Llegar cansados no es sinónimo de llegar mal. Es señal de que estuvimos presentes, que sostuvimos lo necesario y que dimos lo mejor de nosotros con los recursos disponibles. Quiere decir que, a pesar del desgaste, seguimos eligiendo cumplir, cuidar y avanzar. En un entorno que celebra la rapidez, pero rara vez reconoce el esfuerzo silencioso, eso tiene un valor profundo y digno de ser apreciado.

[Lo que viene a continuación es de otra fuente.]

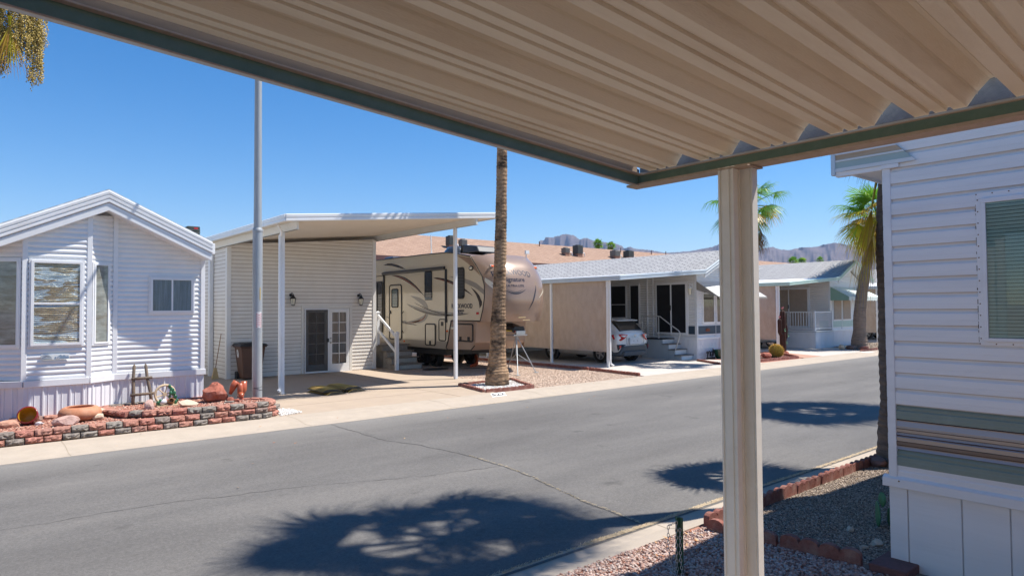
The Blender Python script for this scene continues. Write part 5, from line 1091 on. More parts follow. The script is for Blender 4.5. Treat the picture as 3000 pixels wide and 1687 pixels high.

Quizá el mayor aprendizaje de este año no reside únicamente en lo que conseguimos, sino en aquello que fuimos capaces de resistir. No se trata solo de las metas logradas, sino de la fortaleza para seguir adelante incluso cuando el ánimo disminuyó. Resistir, adaptarnos y aprender también son formas valiosas de crecer, aunque no siempre reciban reconocimiento.
Cerrar el año no tiene por qué convertirse en un ejercicio de reproches ni en una enumeración de pendientes no cumplidos. Más bien, puede ser una oportunidad para reconocer el camino transitado, agradecer lo que sí se logró y darnos permiso de descansar sin culpa. Descansar no significa rendirse, sino recargar energía, recuperar claridad y reencontrar el sentido.
Sí, llegamos cansados. Pero llegamos con experiencia, aprendizaje y una comprensión más sincera de quienes somos. Llegamos entendiendo que cuidarnos no significa retroceder, sino prepararnos para continuar adelante con mayor fortaleza.
Llegar cansados no es un fracaso; significa que estuvimos realmente presentes. A veces, llegar completos es la manera más genuina y valiente de seguir adelante.